Set exercise:
Print the material below exactly as it stands, please, from its first line to the line holding "R = math.radians", with no pictures.

Data lines:
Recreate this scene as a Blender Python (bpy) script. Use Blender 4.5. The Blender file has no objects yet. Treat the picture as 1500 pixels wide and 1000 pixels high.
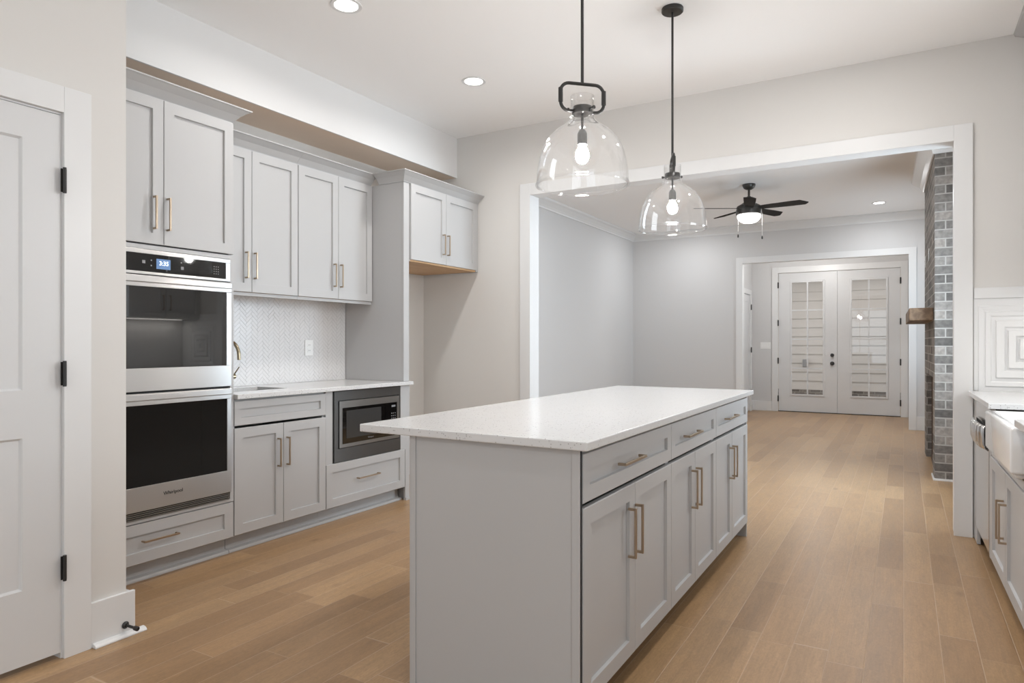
import bpy, bmesh, math, random
from mathutils import Vector, Matrix
random.seed(7)
sc = bpy.context.scene
COL = sc.collection
R = math.radians

# ------------------------------------------------------------------ camera
cam_d = bpy.data.cameras.new('camera')
cam = bpy.data.objects.new('camera', cam_d); COL.objects.link(cam)
cam.location = (0, 0, 1.215)
cam.rotation_euler = (R(90), 0, R(30.33))
cam_d.sensor_width = 36.0
cam_d.lens = 36.0 * 980.5 / 1500.0
cam_d.shift_y = 2.0 / 1500.0
cam_d.clip_start = 0.05
sc.camera = cam

# ------------------------------------------------------------------ world, exposure
sc.view_settings.view_transform = 'Standard'
sc.view_settings.look = 'None'
sc.view_settings.gamma = 1.0
sc.view_settings.exposure = 0.0
try:
    sc.view_settings.use_curve_mapping = False
except Exception:
    pass
sc.cycles.max_bounces = 10
sc.cycles.diffuse_bounces = 6
sc.cycles.glossy_bounces = 5
sc.cycles.transmission_bounces = 8
sc.cycles.transparent_max_bounces = 16
sc.cycles.caustics_reflective = False
sc.cycles.caustics_refractive = False
sc.cycles.sample_clamp_indirect = 6.0
W = bpy.data.worlds.new('world'); sc.world = W
W.use_nodes = True
bg = W.node_tree.nodes['Background']
bg.inputs[0].default_value = (0.86, 0.93, 1.0, 1)
bg.inputs[1].default_value = 0.45

# ------------------------------------------------------------------ daylight, ceiling cans and added fill (lamps)
def area_light(name, loc, rot, sx, sy, power, color=(1, 1, 1), spread=180, shape='RECTANGLE', parent=None):
    d = bpy.data.lights.new(name, 'AREA')
    d.shape = shape; d.size = sx; d.size_y = sy
    d.energy = power; d.color = color; d.spread = R(spread)
    o = bpy.data.objects.new(name, d); COL.objects.link(o)
    o.location = loc; o.rotation_euler = rot
    if parent: o.parent = parent
    return o
COOL = (0.87, 0.94, 1.0)
WARM = (1.0, 0.975, 0.95)
area_light('daylight_sink_window', (1.30, 3.62, 1.62), (0, R(90), 0), 0.95, 0.95, 27, COOL)
area_light('near_right_daylight_fill', (1.30, -0.6, 1.55), (0, R(90), 0), 1.5, 2.6, 36, COOL)  # unseen window added for daylight from the right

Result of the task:
Recreate this scene as a Blender Python (bpy) script. Use Blender 4.5. The Blender file has no objects yet. Treat the picture as 1500 pixels wide and 1000 pixels high.
import bpy, bmesh, math, random
from mathutils import Vector, Matrix
random.seed(7)
sc = bpy.context.scene
COL = sc.collection
R = math.radians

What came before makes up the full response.